On 11 July 2004 Integral Energy filed an ‘Election to Discontinue’ the appeal.
On 16 July 2004 the Respondent applied for an order for costs. The Respondent submits “considerable costs were incurred in obtaining the worker’s instructions, reviewing the Arbitrator’s award and the evidence from the arbitration proceedings, and preparation of the written submissions on appeal”.
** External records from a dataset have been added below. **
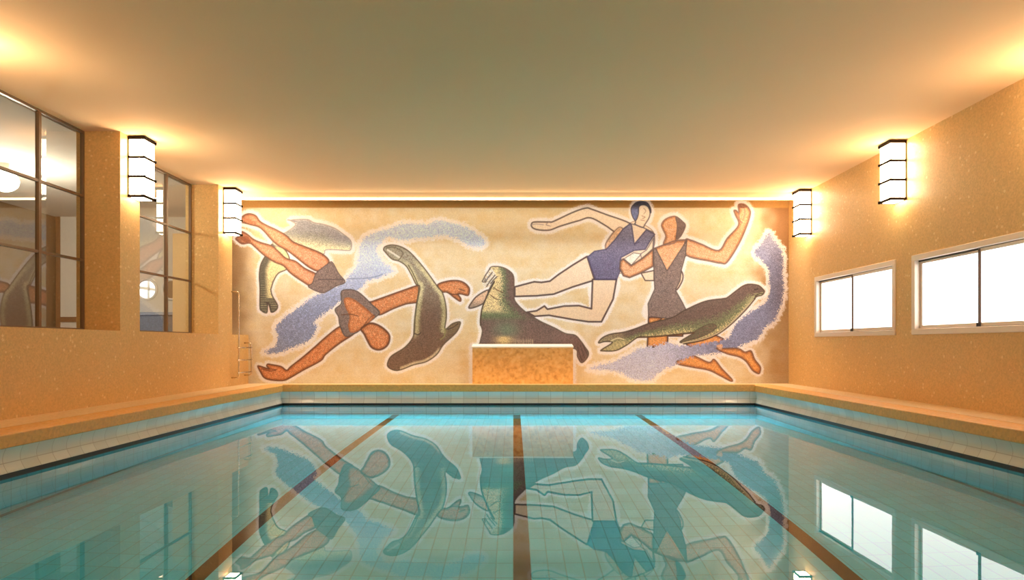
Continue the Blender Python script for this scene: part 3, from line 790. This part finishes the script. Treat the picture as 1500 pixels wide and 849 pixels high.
fill(W1_HAIR, id_pc, lambda x, y, d, sy, sx: lerp(np.broadcast_to(rgb((70, 66, 74)), x.shape + (3,)), rgb((112, 118, 152)), sm(300, 308, y) * (x < 938)), .7, (62, 58, 68))  # hair near-black at the top: shade under the ceiling painted in
stroke([(940, 316), (945, 318), (941, 320)], .5, (150, 120, 100)); stroke([(943, 305), (946, 309), (943, 313)], .5, (170, 138, 112)); stroke([(938, 322), (944, 323)], .5, (170, 130, 110))
stroke([(922, 327), (936, 331), (950, 337), (958, 343), (957, 364)], .8, (100, 90, 96))
fill([(947, 366), (957, 349), (956, 364), (940, 379), (938, 372)], id_p, pale, .7, (120, 106, 100), curve=False)
fill([(939, 372), (925, 388), (914, 379), (928, 370)], id_p, (244, 228, 200), .6, (110, 96, 92), curve=False)
fill([(939, 400), (945, 410.7), (958, 410.7), (958, 396)], id_p, pale, .9, curve=False)

# tan woman swimmer
id_t = new_id('swimmer', None, 'tanned woman in a dark suit with one arm raised')
id_tl = new_id('leg', id_t, 'tanned left lower leg'); id_tr = new_id('leg', id_t, 'tanned right lower leg'); id_tk = new_id('knee', id_t, None); id_tn = new_id('thigh', id_t, None)
id_ts = new_id('swimsuit', id_t, 'dark brown bathing suit')
id_th = new_id('hair', id_t, 'brown hair')
tan = skin_m((226, 160, 110), (240, 186, 138)); tan2 = skin_m((224, 146, 76), (238, 170, 100))
fill(W2_HIP, id_tn, tan2, 1.0, curve=False)
fill(W2_KNEE, id_tk, tan2, .8, curve=False); fill(W2_CALF1, id_tl, tan2, .9, (120, 84, 64)); fill(W2_CALF2, id_tr, tan2, .9, (120, 84, 64))
fill(WAVE2[16:20] + [(1000, 526), (960, 530), (948, 512), (948, 507), (959, 507), (980, 502), (998, 506), (1033, 503), (1051, 499), (1066, 496), (1075, 500)], id_w2, wave2, jit=4, cellj=4)
fill([(1049, 506), (1058, 504), (1056, 512)], id_tk, (214, 160, 120))
fill([(990, 398), (997, 396), (1000.5, 404), (998, 414), (990, 424)], id_ph, pale, 1.0, curve=True)
fill(W2_CHEST, id_t, tan, .6, (140, 104, 84), curve=False)
fill(W2_ARMR, id_t, tan, 1.0, (118, 92, 82)); fill(W2_FACE, id_t, tan, .8, (140, 110, 98))
fill(W2_HAIR, id_th, (124, 102, 92), .7, (108, 88, 82))
fill(W2_ARML, id_t, tan, 1.1, (110, 84, 72), curve=False)
fill(W2_SUIT, id_ts, suit, .8, (92, 78, 70), curve=False)
stroke([(957, 364), (976, 357), (990, 352), (1006, 351)], .9, (120, 92, 80)); stroke([(992, 334), (993, 350)], .7, (120, 96, 88))
fill([(951, 465), (969, 466), (960, 472), (952, 476)], id_tn, tan2, .8)
stroke([(1082, 311), (1083, 322), (1087, 326)], .8, (140, 104, 90)); stroke([(1089, 300), (1091, 312), (1088, 322)], .6, (170, 120, 96))
fill([(1081, 299), (1089, 298.5), (1095, 303), (1088, 305), (1082, 304)], id_t, (134, 88, 62))  # fingertips darkened, the shade along the top edge painted in
stroke([(974, 334), (982, 336), (990, 335)], .6, (232, 190, 154))

# seal above the right leg
id_s4 = new_id('seal', None, 'green and brown seal swimming in front of the tanned woman')
def seal4(x, y, d, sy, sx):
    # back profile and belly profile give the colour bands
    back = np.interp(x, [877, 913, 952, 1004, 1060, 1097, 1119], [497, 486, 473, 454, 437, 417, 425])
    bel = np.interp(x, [877, 918, 948, 994, 1019, 1047, 1068, 1095, 1119], [505, 502, 493.5, 489, 492, 488, 475, 448, 430])
    f = (y - back) / np.maximum(bel - back, 4) + (C2[sy, sx] - .5) * .3
    c = lerp(np.broadcast_to(rgb((114, 90, 76)), x.shape + (3,)), rgb((122, 122, 82)), sm(.42, .66, f))
    c = lerp(c, rgb((224, 196, 130)), sm(.66, .95, f) * (.55 + .45 * (np.sin(x * 1.15 - y * .6) > -.1)) * (1 - sm(1010, 1030, x) * (1 - sm(.84, .98, f))))
    c = lerp(c, rgb((88, 72, 62)), np.clip(C3[sy, sx] - .72, 0, 1) * 2)
    tail = (1 - sm(900, 925, x)); c = lerp(c, rgb((176, 158, 110)), tail * (.4 + .4 * (C3[sy, sx] > .5)))
    return lerp(c, rgb((214, 196, 136)), sm(1086, 1104, x) * sm(.45, .7, f) * .6)
fill(SEAL4, id_s4, seal4, .9, (76, 62, 50))
fill([(996, 500.5), (1011, 491), (1022, 482), (1040, 474), (1050, 478), (1040, 487), (1022, 495)], id_s4,
     lambda x, y, d, sy, sx: lerp(np.broadcast_to(rgb((98, 96, 68)), x.shape + (3,)), rgb((120, 92, 72)), C3[sy, sx]), .5, (84, 72, 56))
stroke([(1000, 502), (1026, 497), (1048, 489), (1068, 475), (1090, 453), (1104, 438)], .8, (232, 206, 150), a=.8)
stroke([(1001, 503.5), (1028, 498.5), (1049, 490.5), (1069, 476.5), (1092, 454), (1106, 437)], .9, (66, 50, 40))
stroke([(934, 494), (960, 493), (994, 489.5), (1016, 487.5)], .9, (90, 60, 40))
stroke([(895, 499), (905, 495), (914, 497)], .8, (236, 214, 160)); stroke([(1105, 424), (1110, 423)], .9, (60, 48, 40))
stroke([(1106, 434), (1112, 430), (1118, 430)], .7, (70, 56, 46))

# seal resting behind the plinth
id_s3 = new_id('seal', None, 'brown and green seal with raised head resting above the stone plinth')
id_s3f = new_id('flipper', id_s3, 'pinkish raised front flipper')
def seal3(x, y, d, sy, sx):
    left = np.interp(y, [390, 410, 430, 455, 475, 500], [716, 720, 714, 706, 704, 703])
    right = np.interp(y, [390, 400, 436, 445, 456, 470], [745, 752, 753, 760, 775, 800])
    f = (x - left) / np.maximum(right - left, 5) + (C2[sy, sx] - .5) * .22
    f = np.where(y > 448, np.maximum(f, .30 + (y - 448) * .022), f)
    c = lerp(np.broadcast_to(rgb((236, 204, 140)), x.shape + (3,)), rgb((116, 122, 84)), sm(.40, .60, f))
    c = lerp(c, rgb((122, 96, 82)), sm(.60, .82, f)); c = lerp(c, rgb((94, 78, 68)), np.clip(C3[sy, sx] - .7, 0, 1) * 2)
    g = np.exp(-(((x - 742) / 18) ** 2 + ((y - 482) / 12) ** 2)); c = lerp(c, rgb((122, 132, 98)), g * .8)
    b = np.exp(-(((x - 738) / 12) ** 2 + ((y - 498) / 6) ** 4)); c = lerp(c, rgb((222, 184, 118)), np.clip(b * 1.1, 0, 1))
    c = lerp(c, rgb((206, 178, 132)), (sm(494, 499, y) * (x > 752) * (x < 782) * (np.sin(x * 2.2) > .1)) * .7)
    return lerp(c, rgb((128, 98, 84)), sm(800, 830, x) * .7)
fill(FLIP3, id_s3f, lambda x, y, d, sy, sx: lerp(np.broadcast_to(rgb((232, 184, 142)), x.shape + (3,)), rgb((150, 126, 104)), np.clip((y - 436) / 16 + (C3[sy, sx] - .5) * .4, 0, 1)), 1.0, (84, 66, 56))
fill(SEAL3, id_s3, seal3, .8, (100, 82, 66))
fill([(707, 412), (712, 402), (718, 393), (724, 398), (727, 405), (722, 413), (716, 420), (709, 420)], id_s3, lambda x, y, d, sy, sx: lerp(np.broadcast_to(rgb((240, 226, 204)), x.shape + (3,)), rgb((226, 196, 150)), C3[sy, sx]), 0)
for a, b in (((718, 393), (706.5, 412)), ((721, 399), (711, 413)), ((725, 403), (713, 419)), ((728, 405), (719, 415)), ((724, 412), (715, 427))):
    stroke([a, ((a[0] + b[0]) / 2 - .8, (a[1] + b[1]) / 2), b], .9, (96, 80, 68), False, id_s3)
stroke([(706.5, 412), (709, 413), (711, 408)], .8, (110, 96, 84), idn=id_s3); stroke([(712, 410), (716, 406), (719, 402)], .7, (130, 116, 104))
stroke([(724, 413), (716, 428), (707, 449), (704, 466), (704, 476)], 1.1, (84, 66, 50), idn=id_s3)
stroke([(723, 421), (731, 426), (737, 428)], .8, (120, 92, 64)); stroke([(719, 432), (725, 437), (729, 438)], .8, (120, 92, 64))
for q in ((846, 508, 852, 528), (850, 505, 856, 524), (853, 503, 860, 519)):
    stroke([(q[0], q[1]), (q[2], q[3])], .5, (82, 66, 58), False)

# ---- turn the picture into tesserae: one coloured face per stone, one mesh per figure
LIGHT = np.array((1.0, .81, .555))                # tone of plain white stone under the strip light
def tolin(a):
    a = np.clip(a, 0, 255) / 255; return np.where(a <= .04045, a / 12.92, ((a + .055) / 1.055) ** 2.4)
L = tolin(IMG).reshape(gh, SS, gw, SS, 3).mean((1, 3))
ids = ID.reshape(gh, SS, gw, SS)[:, 0, :, 0]
L = L / LIGHT * .85
var = 1 + (np.random.default_rng(99).random((gh, gw, 1)) - .5) * .14
L = np.clip(L * var, 0.004, .93)

M_mos = mat('mosaic_stones', (.8, .8, .8), .42, spec=.3); t = NT(M_mos)
at = t.n('ShaderNodeAttribute'); at.attribute_name = 'stone'; t.l(at.outputs['Color'], t.b.inputs['Base Color'])
vo = t.n('ShaderNodeTexVoronoi', i_Scale=85.0); t.l(t.pos(), vo.inputs['Vector']); t.bump(vo.outputs['Distance'], .08, .003)

YM = YB - .006
mural = thing('mosaic_mural', 'wall-wide mosaic mural of swimmers, seals and a dolphin behind the pool', 'mural', (0, YM, 0))
vx = (X0 + np.arange(gw + 1) - 752) * U; vz = EYE + (504 - (Y0 + np.arange(gh + 1))) * U
sillrow = int(504 - (SILL - EYE) / U) - Y0
keep = np.ones((gh, gw), bool); keep[sillrow:, :364 - X0] = False      # the parapet hides this corner
def mosaic_mesh(name, mask, parent):
    jj, ii = np.nonzero(mask)
    v = np.stack([jj * (gw + 1) + ii, (jj + 1) * (gw + 1) + ii, (jj + 1) * (gw + 1) + ii + 1, jj * (gw + 1) + ii + 1], 1)
    uq, inv = np.unique(v.ravel(), return_inverse=True); n = len(jj)
    co = np.zeros((len(uq), 3), np.float32); co[:, 0] = vx[uq % (gw + 1)]; co[:, 2] = vz[uq // (gw + 1)]
    me = bpy.data.meshes.new(name)
    me.vertices.add(len(uq)); me.vertices.foreach_set('co', co.ravel())
    me.loops.add(4 * n); me.loops.foreach_set('vertex_index', inv.astype(np.int32).ravel())
    me.polygons.add(n); me.polygons.foreach_set('loop_start', np.arange(n, dtype=np.int32) * 4)
    me.update(calc_edges=True)
    a = me.attributes.new('stone', 'FLOAT_COLOR', 'FACE')
    col = np.ones((n, 4), np.float32); col[:, :3] = L[jj, ii]; a.data.foreach_set('color', col.ravel())
    me.materials.append(M_mos); me.validate()
    o = bpy.data.objects.new(name, me); COL.objects.link(o); o.parent = parent
    return o
made = {}
for k, (nm, par, lab, _) in enumerate(NAMES):
    mk = (ids == k) & keep
    if not mk.any(): continue
    o = mosaic_mesh(nm, mk, made[par] if par is not None else mural); made[k] = o
    if lab: o['label'] = lab
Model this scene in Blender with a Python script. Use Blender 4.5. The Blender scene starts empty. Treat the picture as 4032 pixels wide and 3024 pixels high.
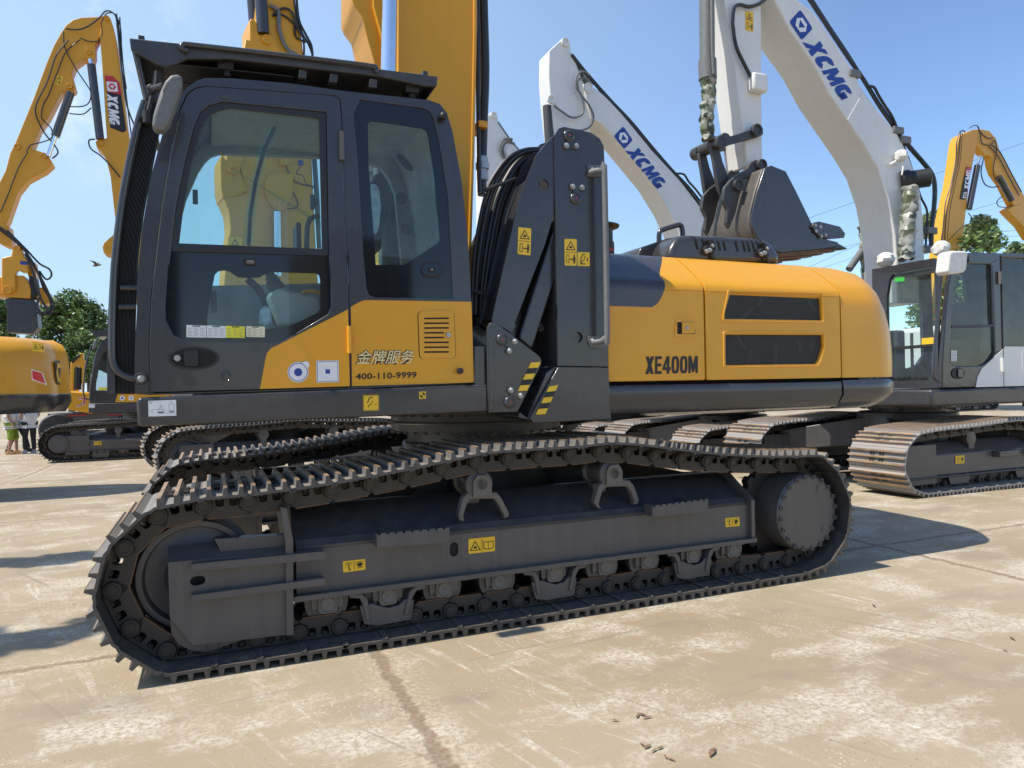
import bpy, bmesh, math, random
from mathutils import Vector, Matrix
from mathutils.geometry import tessellate_polygon
random.seed(7)
SC = bpy.context.scene
COL = SC.collection
PI = math.pi
R = math.radians
# ------------------------------------------------------------------ survey of the place
HC = 1.43                     # eye height of the photographer
FPX, PITCH, ROLL = 2800.0, .0029, -.0187
cp, sp, cr, sr = math.cos(PITCH), math.sin(PITCH), math.cos(ROLL), math.sin(ROLL)
FWD = Vector((0, cp, sp)); UP0 = Vector((0, -sp, cp))
RGT = Vector((cr, 0, 0)) + UP0*sr
UPV = Vector((-sr, 0, 0)) + UP0*cr
def ray(p): return FWD + RGT*((p[0]-2016)/FPX) - UPV*((p[1]-1512)/FPX)
def zm(ox, oy, s):             # reads points measured in an enlarged part of the survey picture
    return lambda *pts: [(ox+x*s, oy+y*s) for x, y in pts]
GROUND_DROP = .30              # the yard falls away gently behind the first machine
def gz(y):
    t = min(max((y-8.5)/7.5, 0), 1); return -GROUND_DROP*t*t*(3-2*t)

class Fr:
    """a machine's own frame: u along it, w away from the viewer, z up (metres)"""
    def __init__(s, yaw):
        s.yaw = yaw; s.t = Vector((math.cos(yaw), math.sin(yaw), 0)); s.n = Vector((-math.sin(yaw), math.cos(yaw), 0))
    def on_w(s, p, w):
        r = ray(p); X = r*(w/s.n.dot(r)); return (s.t.dot(X), X.z+HC)
    def on_u(s, p, u):
        r = ray(p); X = r*(u/s.t.dot(r)); return (s.n.dot(X), X.z+HC)
    def W(s, pts, w): return [s.on_w(p, w) for p in pts]
    def world(s, u, w, z): return s.t*u + s.n*w + Vector((0, 0, z))
    def at_ground(s, p, z):
        r = ray(p); X = r*((z-HC)/r.z); return (s.t.dot(X), s.n.dot(X))

# ------------------------------------------------------------------ materials
def nd(t, typ, **kw):
    n = t.nodes.new(typ)
    for k, v in kw.items():
        if k in n.inputs: n.inputs[k].default_value = v
        else: setattr(n, k, v)
    return n
def base_mat(name):
    m = bpy.data.materials.new(name); m.use_nodes = True
    t = m.node_tree; b = t.nodes['Principled BSDF']
    return m, t, b
def noise(t, vec, scale, detail=4, rough=.55, stretch=None):
    if stretch:
        mp = nd(t, 'ShaderNodeMapping'); mp.inputs['Scale'].default_value = stretch
        t.links.new(vec, mp.inputs['Vector']); vec = mp.outputs[0]
    n = nd(t, 'ShaderNodeTexNoise', Scale=scale, Detail=detail, Roughness=rough)
    t.links.new(vec, n.inputs['Vector']); return n.outputs['Fac']
def ramp(t, fac, a, b, ca=(0, 0, 0, 1), cb=(1, 1, 1, 1)):
    r = nd(t, 'ShaderNodeValToRGB'); e = r.color_ramp.elements
    e[0].position = a; e[1].position = b; e[0].color = ca; e[1].color = cb
    t.links.new(fac, r.inputs[0]); return r.outputs[0]
def mth(t, op, a, b=None, clamp=False):
    n = nd(t, 'ShaderNodeMath', operation=op, use_clamp=clamp)
    for i, x in enumerate((a, b)):
        if x is None: continue
        if isinstance(x, (int, float)): n.inputs[i].default_value = x
        else: t.links.new(x, n.inputs[i])
    return n.outputs[0]
def mixc(t, fac, a, b):
    n = nd(t, 'ShaderNodeMix', data_type='RGBA')
    for i, x in ((0, fac), (6, a), (7, b)):
        if isinstance(x, (int, float)): n.inputs[i].default_value = x
        elif isinstance(x, tuple): n.inputs[i].default_value = x if len(x) == 4 else x+(1,)
        else: t.links.new(x, n.inputs[i])
    return n.outputs[2]
def paint(name, col, rough=.38, coat=.35, dust=.25, dcol=(.30, .25, .19), metal=0, streak=.5, spec=.5, top=.35, bump=0, bscale=60, wave=0):
    m, t, b = base_mat(name)
    tc = nd(t, 'ShaderNodeTexCoord').outputs['Object']
    n1 = noise(t, tc, 2.3, 6, .6); n2 = noise(t, tc, 14, 5, .65)
    st = noise(t, tc, 5.0, 4, .6, (3.2, 3.2, .22))
    geo = nd(t, 'ShaderNodeNewGeometry'); sep = nd(t, 'ShaderNodeSeparateXYZ')
    t.links.new(geo.outputs['Normal'], sep.inputs[0])
    up = ramp(t, sep.outputs['Z'], .35, .95)
    d = mth(t, 'MULTIPLY', ramp(t, n1, .38, .75), ramp(t, n2, .25, .7))
    d = mth(t, 'ADD', mth(t, 'MULTIPLY', d, dust), mth(t, 'MULTIPLY', ramp(t, st, .45, .8), dust*streak))
    d = mth(t, 'ADD', d, mth(t, 'MULTIPLY', mth(t, 'MULTIPLY', up, top), ramp(t, n2, .3, .65)), True)
    c = mixc(t, d, tuple(col), tuple(dcol))
    t.links.new(c, b.inputs['Base Color'])
    rr = mth(t, 'ADD', mth(t, 'MULTIPLY', d, .5), rough, True); t.links.new(rr, b.inputs['Roughness'])
    b.inputs['Metallic'].default_value = metal
    b.inputs['Coat Weight'].default_value = coat; b.inputs['Coat Roughness'].default_value = .08
    b.inputs['Specular IOR Level'].default_value = spec
    if wave:
        bp = nd(t, 'ShaderNodeBump', Strength=wave, Distance=.05)
        t.links.new(noise(t, tc, 3.2, 2, .5), bp.inputs['Height']); t.links.new(bp.outputs[0], b.inputs['Normal']); t.links.new(bp.outputs[0], b.inputs['Coat Normal'])
    if bump:
        bp = nd(t, 'ShaderNodeBump', Strength=bump, Distance=.004)
        t.links.new(noise(t, tc, bscale, 4, .6), bp.inputs['Height']); t.links.new(bp.outputs[0], b.inputs['Normal'])
    return m
def plain(name, col, rough=.5, metal=0, coat=0, var=.12, vs=12):
    m, t, b = base_mat(name)
    tc = nd(t, 'ShaderNodeTexCoord').outputs['Object']
    n = noise(t, tc, vs, 4, .6)
    c = mixc(t, ramp(t, n, .3, .7), tuple(x*(1-var) for x in col), tuple(min(1, x*(1+var)) for x in col))
    t.links.new(c, b.inputs['Base Color'])
    b.inputs['Roughness'].default_value = rough; b.inputs['Metallic'].default_value = metal
    b.inputs['Coat Weight'].default_value = coat
    return m
def glass(name, tint, refl=.9, haze=.10):
    m, t, b = base_mat(name)
    t.nodes.remove(b); out = t.nodes['Material Output']
    tb = nd(t, 'ShaderNodeBsdfTransparent', Color=tint+(1,))
    gl = nd(t, 'ShaderNodeBsdfGlossy', Roughness=.015, Color=(refl, refl, refl, 1))
    fr = nd(t, 'ShaderNodeFresnel', IOR=1.5); gb = nd(t, 'ShaderNodeNewGeometry'); t.links.new(mth(t, 'SUBTRACT', 1.5, mth(t, 'MULTIPLY', gb.outputs['Backfacing'], .8333)), fr.inputs['IOR'])
    tc = nd(t, 'ShaderNodeTexCoord').outputs['Object']
    df = nd(t, 'ShaderNodeBsdfDiffuse', Color=(.45, .50, .47, 1))
    mx0 = nd(t, 'ShaderNodeMixShader'); t.links.new(mth(t, 'MULTIPLY', mth(t, 'ADD', ramp(t, noise(t, tc, 6, 5, .7), .35, .8), .35), haze), mx0.inputs[0])
    t.links.new(tb.outputs[0], mx0.inputs[1]); t.links.new(df.outputs[0], mx0.inputs[2])
    mx = nd(t, 'ShaderNodeMixShader'); t.links.new(fr.outputs[0], mx.inputs[0])
    t.links.new(mx0.outputs[0], mx.inputs[1]); t.links.new(gl.outputs[0], mx.inputs[2])
    t.links.new(mx.outputs[0], out.inputs['Surface'])
    return m

M = {}
M['yellow'] = paint('yellow_paint', (.76, .350, .016), .30, .12, .16, (.50, .27, .03), streak=.75, top=.05, spec=.40, wave=.10)
M['boom_yellow'] = paint('boom_yellow_paint', (.70, .325, .008), .40, .06, .16, (.46, .26, .05), streak=.7, top=.10)
M['char'] = paint('charcoal_paint', (.035, .035, .040), .26, .4, .10, (.16, .145, .13), streak=.5, top=.12, wave=.10)
M['char_flat'] = paint('charcoal_flat_paint', (.034, .036, .042), .45, .15, .2, (.22, .19, .16), streak=.6, top=.3)
M['under'] = paint('dusty_undercarriage_paint', (.078, .075, .076), .38, .12, .20, (.24, .20, .165), streak=.9, top=.10, wave=.04, bump=.06, bscale=60)
M['under_shaded'] = paint('shaded_underframe_paint', (.048, .049, .056), .30, .2, .35, (.20, .165, .13), streak=.3, top=.25, wave=.04)  # undercarriage paint again, with the deck's dark reflection put into the colour
M['steel'] = paint('track_steel', (.040, .037, .035), .46, 0, .5, (.11, .078, .052), metal=.2, top=.3, bump=.3, bscale=50)
M['shoe'] = paint('track_shoe_paint', (.056, .059, .066), .34, .1, .34, (.30, .24, .17), metal=.3, top=.5, bump=.25, bscale=45)
M['shoe_worn'] = paint('worn_shoe_face', (.21, .205, .20), .42, 0, .6, (.34, .27, .19), metal=.15, top=.3, bump=.3, bscale=35)
M['rail'] = plain('worn_chain_rail', (.16, .09, .045), .5, .4, 0, .5, 20)
M['worn'] = plain('worn_grouser_steel', (.42, .27, .15), .45, .5, 0, .45, 9)
M['shoe_pale'] = paint('pale_worn_shoe', (.33, .32, .31), .5, 0, .45, (.38, .27, .18), metal=.2, top=.4, bump=.3)
M['white'] = paint('white_paint', (.74, .745, .72), .40, .2, .14, (.40, .35, .27), streak=.9, top=.25)
M['black'] = plain('black_rubber', (.018, .018, .019), .55)
M['hose_grey'] = plain('hose_sleeve', (.055, .056, .058), .5, 0, 0, .3, 60)
M['hose'] = plain('hose_rubber', (.020, .021, .023), .42, 0, .1)
M['dark'] = plain('dark_recess', (.008, .008, .009), .8)
M['frit'] = plain('black_glass_frit', (.010, .012, .015), .05, 0, 0, .02)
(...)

The Appellant opposes an order for costs and submits that the parties were engaged in settlement discussions, which resulted in an agreement on 6 July 2004. This was prior to the filing of the Respondent’s reply to the appeal. The Appellant submits that the issue of costs should have been raised prior to the parties’ agreement and to the discontinuance. The Appellant refers in its submission, to correspondence between the parties evidencing the agreement to settle the proceedings, dated 1 July 2004 and 6 July 2004, however no copies of this correspondence were attached. I therefore have no evidence to support the Appellant’s claim that the Respondent consented to the filing of the discontinuance. This application for costs suggests that he did not, or at least that the issue of costs remained in dispute.
I am satisfied that the Respondent incurred costs as a result of the filing of the appeal. Given that the appeal was then discontinued I see no reason why the Appellant should not pay the Respondent’s costs. There is no evidence before me to substantiate the claim that the Respondent’s costs were unreasonably incurred and therefore should not be met.
The Appellant is correct to point out that the costs are governed by the Workers Compensation Regulation 2003, Schedule 6.
The Appellant is to pay the costs of the appeal.
Dr Gabriel Fleming
Deputy President
24 September 2004
I CERTIFY THAT THIS IS A TRUE AND ACCURATE RECORD OF THE REASONS FOR DECISION OF DR GABRIEL FLEMING, DEPUTY PRESIDENT OF THE WORKERS COMPENSATION COMMISSION.